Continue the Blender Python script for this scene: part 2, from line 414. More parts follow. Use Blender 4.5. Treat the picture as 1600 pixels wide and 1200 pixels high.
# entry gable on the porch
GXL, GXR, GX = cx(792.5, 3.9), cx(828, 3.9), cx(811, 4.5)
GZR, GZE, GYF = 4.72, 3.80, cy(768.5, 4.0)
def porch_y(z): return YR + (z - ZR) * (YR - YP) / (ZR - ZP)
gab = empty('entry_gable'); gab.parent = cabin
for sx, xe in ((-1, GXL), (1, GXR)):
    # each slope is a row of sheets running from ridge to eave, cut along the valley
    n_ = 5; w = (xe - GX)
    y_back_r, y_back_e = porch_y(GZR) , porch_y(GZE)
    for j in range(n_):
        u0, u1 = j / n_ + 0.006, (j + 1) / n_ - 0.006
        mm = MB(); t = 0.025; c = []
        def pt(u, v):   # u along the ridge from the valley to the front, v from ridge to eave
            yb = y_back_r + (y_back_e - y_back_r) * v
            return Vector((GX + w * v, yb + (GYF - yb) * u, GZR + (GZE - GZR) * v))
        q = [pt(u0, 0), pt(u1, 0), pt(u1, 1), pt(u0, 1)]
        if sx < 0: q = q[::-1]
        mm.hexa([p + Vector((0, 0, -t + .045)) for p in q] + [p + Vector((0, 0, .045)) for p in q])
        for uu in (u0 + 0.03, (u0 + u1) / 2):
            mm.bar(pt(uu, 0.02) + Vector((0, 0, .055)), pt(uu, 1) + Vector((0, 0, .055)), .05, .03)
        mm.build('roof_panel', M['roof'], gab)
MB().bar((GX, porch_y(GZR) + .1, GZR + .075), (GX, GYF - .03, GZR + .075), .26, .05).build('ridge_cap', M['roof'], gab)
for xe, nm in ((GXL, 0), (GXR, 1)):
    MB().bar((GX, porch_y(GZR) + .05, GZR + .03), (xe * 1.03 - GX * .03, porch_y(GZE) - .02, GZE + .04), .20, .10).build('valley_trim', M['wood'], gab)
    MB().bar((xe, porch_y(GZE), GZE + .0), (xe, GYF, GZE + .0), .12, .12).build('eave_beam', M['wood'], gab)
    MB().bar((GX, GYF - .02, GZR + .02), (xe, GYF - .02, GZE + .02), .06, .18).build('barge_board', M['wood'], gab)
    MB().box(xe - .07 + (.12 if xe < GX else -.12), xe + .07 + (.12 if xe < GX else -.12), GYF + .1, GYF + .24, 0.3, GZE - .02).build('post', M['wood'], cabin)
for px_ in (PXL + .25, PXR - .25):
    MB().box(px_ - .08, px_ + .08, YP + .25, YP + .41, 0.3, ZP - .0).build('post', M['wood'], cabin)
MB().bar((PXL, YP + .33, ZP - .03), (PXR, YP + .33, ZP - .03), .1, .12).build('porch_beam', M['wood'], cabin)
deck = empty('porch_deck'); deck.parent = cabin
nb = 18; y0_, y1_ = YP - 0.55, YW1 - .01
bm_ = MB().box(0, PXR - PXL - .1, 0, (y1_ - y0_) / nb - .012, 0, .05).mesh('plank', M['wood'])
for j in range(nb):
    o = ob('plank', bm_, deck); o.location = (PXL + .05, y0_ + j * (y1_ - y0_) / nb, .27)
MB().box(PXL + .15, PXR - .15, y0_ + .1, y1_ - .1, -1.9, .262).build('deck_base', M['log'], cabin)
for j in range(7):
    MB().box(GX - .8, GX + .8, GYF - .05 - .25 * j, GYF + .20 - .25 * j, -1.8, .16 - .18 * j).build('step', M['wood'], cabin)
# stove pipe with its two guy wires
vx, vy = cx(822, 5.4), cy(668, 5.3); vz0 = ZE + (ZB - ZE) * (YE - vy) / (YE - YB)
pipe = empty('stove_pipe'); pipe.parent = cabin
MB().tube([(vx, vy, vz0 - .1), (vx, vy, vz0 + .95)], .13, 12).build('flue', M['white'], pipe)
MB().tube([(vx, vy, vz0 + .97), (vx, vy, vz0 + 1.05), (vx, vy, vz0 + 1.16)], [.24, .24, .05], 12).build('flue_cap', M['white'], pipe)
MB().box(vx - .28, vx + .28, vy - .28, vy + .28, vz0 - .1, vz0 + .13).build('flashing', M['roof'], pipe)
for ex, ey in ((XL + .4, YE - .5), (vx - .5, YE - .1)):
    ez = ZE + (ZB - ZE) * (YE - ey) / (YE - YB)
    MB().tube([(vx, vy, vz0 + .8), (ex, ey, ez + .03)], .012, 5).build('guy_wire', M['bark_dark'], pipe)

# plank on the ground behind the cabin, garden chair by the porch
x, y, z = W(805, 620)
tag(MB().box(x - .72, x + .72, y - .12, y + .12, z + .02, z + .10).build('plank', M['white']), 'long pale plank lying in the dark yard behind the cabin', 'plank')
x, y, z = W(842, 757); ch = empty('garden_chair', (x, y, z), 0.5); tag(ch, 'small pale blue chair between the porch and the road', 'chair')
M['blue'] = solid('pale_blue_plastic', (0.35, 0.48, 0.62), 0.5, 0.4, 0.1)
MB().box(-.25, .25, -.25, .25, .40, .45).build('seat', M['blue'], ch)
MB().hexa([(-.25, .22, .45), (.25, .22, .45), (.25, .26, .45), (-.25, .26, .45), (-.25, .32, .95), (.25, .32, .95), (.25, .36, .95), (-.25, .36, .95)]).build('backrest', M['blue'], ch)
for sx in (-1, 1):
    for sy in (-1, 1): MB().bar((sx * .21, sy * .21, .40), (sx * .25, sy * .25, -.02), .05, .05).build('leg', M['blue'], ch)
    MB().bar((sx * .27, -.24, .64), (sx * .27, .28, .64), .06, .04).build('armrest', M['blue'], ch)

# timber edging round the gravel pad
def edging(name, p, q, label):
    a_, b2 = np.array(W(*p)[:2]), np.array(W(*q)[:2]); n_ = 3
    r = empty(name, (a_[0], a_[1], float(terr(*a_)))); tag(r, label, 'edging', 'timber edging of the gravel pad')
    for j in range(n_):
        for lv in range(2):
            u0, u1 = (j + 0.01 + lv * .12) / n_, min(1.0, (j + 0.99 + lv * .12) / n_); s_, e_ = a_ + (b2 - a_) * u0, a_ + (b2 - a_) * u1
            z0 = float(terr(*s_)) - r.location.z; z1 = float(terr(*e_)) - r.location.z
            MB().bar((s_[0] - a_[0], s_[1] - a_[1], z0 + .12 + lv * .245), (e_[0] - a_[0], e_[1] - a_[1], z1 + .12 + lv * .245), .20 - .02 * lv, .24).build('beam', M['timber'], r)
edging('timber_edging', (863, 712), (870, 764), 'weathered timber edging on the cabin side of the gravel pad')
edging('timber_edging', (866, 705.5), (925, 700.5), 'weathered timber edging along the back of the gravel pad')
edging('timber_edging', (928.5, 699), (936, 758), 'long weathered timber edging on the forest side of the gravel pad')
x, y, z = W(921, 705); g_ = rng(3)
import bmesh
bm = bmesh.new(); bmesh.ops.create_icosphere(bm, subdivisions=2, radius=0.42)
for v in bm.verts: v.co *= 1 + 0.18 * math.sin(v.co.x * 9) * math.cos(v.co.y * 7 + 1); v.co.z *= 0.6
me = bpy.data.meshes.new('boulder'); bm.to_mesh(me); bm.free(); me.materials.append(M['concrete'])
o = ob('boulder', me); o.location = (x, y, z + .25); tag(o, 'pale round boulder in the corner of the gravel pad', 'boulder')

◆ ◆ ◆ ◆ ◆

*GOAL:* Write out the whole listing exactly.

*RESPONSE:*
Continue the Blender Python script for this scene: part 2, from line 414. More parts follow. Use Blender 4.5. Treat the picture as 1600 pixels wide and 1200 pixels high.
# entry gable on the porch
GXL, GXR, GX = cx(792.5, 3.9), cx(828, 3.9), cx(811, 4.5)
GZR, GZE, GYF = 4.72, 3.80, cy(768.5, 4.0)
def porch_y(z): return YR + (z - ZR) * (YR - YP) / (ZR - ZP)
gab = empty('entry_gable'); gab.parent = cabin
for sx, xe in ((-1, GXL), (1, GXR)):
    # each slope is a row of sheets running from ridge to eave, cut along the valley
    n_ = 5; w = (xe - GX)
    y_back_r, y_back_e = porch_y(GZR) , porch_y(GZE)
    for j in range(n_):
        u0, u1 = j / n_ + 0.006, (j + 1) / n_ - 0.006
        mm = MB(); t = 0.025; c = []
        def pt(u, v):   # u along the ridge from the valley to the front, v from ridge to eave
            yb = y_back_r + (y_back_e - y_back_r) * v
            return Vector((GX + w * v, yb + (GYF - yb) * u, GZR + (GZE - GZR) * v))
        q = [pt(u0, 0), pt(u1, 0), pt(u1, 1), pt(u0, 1)]
        if sx < 0: q = q[::-1]
        mm.hexa([p + Vector((0, 0, -t + .045)) for p in q] + [p + Vector((0, 0, .045)) for p in q])
        for uu in (u0 + 0.03, (u0 + u1) / 2):
            mm.bar(pt(uu, 0.02) + Vector((0, 0, .055)), pt(uu, 1) + Vector((0, 0, .055)), .05, .03)
        mm.build('roof_panel', M['roof'], gab)
MB().bar((GX, porch_y(GZR) + .1, GZR + .075), (GX, GYF - .03, GZR + .075), .26, .05).build('ridge_cap', M['roof'], gab)
for xe, nm in ((GXL, 0), (GXR, 1)):
    MB().bar((GX, porch_y(GZR) + .05, GZR + .03), (xe * 1.03 - GX * .03, porch_y(GZE) - .02, GZE + .04), .20, .10).build('valley_trim', M['wood'], gab)
    MB().bar((xe, porch_y(GZE), GZE + .0), (xe, GYF, GZE + .0), .12, .12).build('eave_beam', M['wood'], gab)
    MB().bar((GX, GYF - .02, GZR + .02), (xe, GYF - .02, GZE + .02), .06, .18).build('barge_board', M['wood'], gab)
    MB().box(xe - .07 + (.12 if xe < GX else -.12), xe + .07 + (.12 if xe < GX else -.12), GYF + .1, GYF + .24, 0.3, GZE - .02).build('post', M['wood'], cabin)
for px_ in (PXL + .25, PXR - .25):
    MB().box(px_ - .08, px_ + .08, YP + .25, YP + .41, 0.3, ZP - .0).build('post', M['wood'], cabin)
MB().bar((PXL, YP + .33, ZP - .03), (PXR, YP + .33, ZP - .03), .1, .12).build('porch_beam', M['wood'], cabin)
deck = empty('porch_deck'); deck.parent = cabin
nb = 18; y0_, y1_ = YP - 0.55, YW1 - .01
bm_ = MB().box(0, PXR - PXL - .1, 0, (y1_ - y0_) / nb - .012, 0, .05).mesh('plank', M['wood'])
for j in range(nb):
    o = ob('plank', bm_, deck); o.location = (PXL + .05, y0_ + j * (y1_ - y0_) / nb, .27)
MB().box(PXL + .15, PXR - .15, y0_ + .1, y1_ - .1, -1.9, .262).build('deck_base', M['log'], cabin)
for j in range(7):
    MB().box(GX - .8, GX + .8, GYF - .05 - .25 * j, GYF + .20 - .25 * j, -1.8, .16 - .18 * j).build('step', M['wood'], cabin)
# stove pipe with its two guy wires
vx, vy = cx(822, 5.4), cy(668, 5.3); vz0 = ZE + (ZB - ZE) * (YE - vy) / (YE - YB)
pipe = empty('stove_pipe'); pipe.parent = cabin
MB().tube([(vx, vy, vz0 - .1), (vx, vy, vz0 + .95)], .13, 12).build('flue', M['white'], pipe)
MB().tube([(vx, vy, vz0 + .97), (vx, vy, vz0 + 1.05), (vx, vy, vz0 + 1.16)], [.24, .24, .05], 12).build('flue_cap', M['white'], pipe)
MB().box(vx - .28, vx + .28, vy - .28, vy + .28, vz0 - .1, vz0 + .13).build('flashing', M['roof'], pipe)
for ex, ey in ((XL + .4, YE - .5), (vx - .5, YE - .1)):
    ez = ZE + (ZB - ZE) * (YE - ey) / (YE - YB)
    MB().tube([(vx, vy, vz0 + .8), (ex, ey, ez + .03)], .012, 5).build('guy_wire', M['bark_dark'], pipe)

# plank on the ground behind the cabin, garden chair by the porch
x, y, z = W(805, 620)
tag(MB().box(x - .72, x + .72, y - .12, y + .12, z + .02, z + .10).build('plank', M['white']), 'long pale plank lying in the dark yard behind the cabin', 'plank')
x, y, z = W(842, 757); ch = empty('garden_chair', (x, y, z), 0.5); tag(ch, 'small pale blue chair between the porch and the road', 'chair')
M['blue'] = solid('pale_blue_plastic', (0.35, 0.48, 0.62), 0.5, 0.4, 0.1)
MB().box(-.25, .25, -.25, .25, .40, .45).build('seat', M['blue'], ch)
MB().hexa([(-.25, .22, .45), (.25, .22, .45), (.25, .26, .45), (-.25, .26, .45), (-.25, .32, .95), (.25, .32, .95), (.25, .36, .95), (-.25, .36, .95)]).build('backrest', M['blue'], ch)
for sx in (-1, 1):
    for sy in (-1, 1): MB().bar((sx * .21, sy * .21, .40), (sx * .25, sy * .25, -.02), .05, .05).build('leg', M['blue'], ch)
    MB().bar((sx * .27, -.24, .64), (sx * .27, .28, .64), .06, .04).build('armrest', M['blue'], ch)

# timber edging round the gravel pad
def edging(name, p, q, label):
    a_, b2 = np.array(W(*p)[:2]), np.array(W(*q)[:2]); n_ = 3
    r = empty(name, (a_[0], a_[1], float(terr(*a_)))); tag(r, label, 'edging', 'timber edging of the gravel pad')
    for j in range(n_):
        for lv in range(2):
            u0, u1 = (j + 0.01 + lv * .12) / n_, min(1.0, (j + 0.99 + lv * .12) / n_); s_, e_ = a_ + (b2 - a_) * u0, a_ + (b2 - a_) * u1
            z0 = float(terr(*s_)) - r.location.z; z1 = float(terr(*e_)) - r.location.z
            MB().bar((s_[0] - a_[0], s_[1] - a_[1], z0 + .12 + lv * .245), (e_[0] - a_[0], e_[1] - a_[1], z1 + .12 + lv * .245), .20 - .02 * lv, .24).build('beam', M['timber'], r)
edging('timber_edging', (863, 712), (870, 764), 'weathered timber edging on the cabin side of the gravel pad')
edging('timber_edging', (866, 705.5), (925, 700.5), 'weathered timber edging along the back of the gravel pad')
edging('timber_edging', (928.5, 699), (936, 758), 'long weathered timber edging on the forest side of the gravel pad')
x, y, z = W(921, 705); g_ = rng(3)
import bmesh
bm = bmesh.new(); bmesh.ops.create_icosphere(bm, subdivisions=2, radius=0.42)
for v in bm.verts: v.co *= 1 + 0.18 * math.sin(v.co.x * 9) * math.cos(v.co.y * 7 + 1); v.co.z *= 0.6
me = bpy.data.meshes.new('boulder'); bm.to_mesh(me); bm.free(); me.materials.append(M['concrete'])
o = ob('boulder', me); o.location = (x, y, z + .25); tag(o, 'pale round boulder in the corner of the gravel pad', 'boulder')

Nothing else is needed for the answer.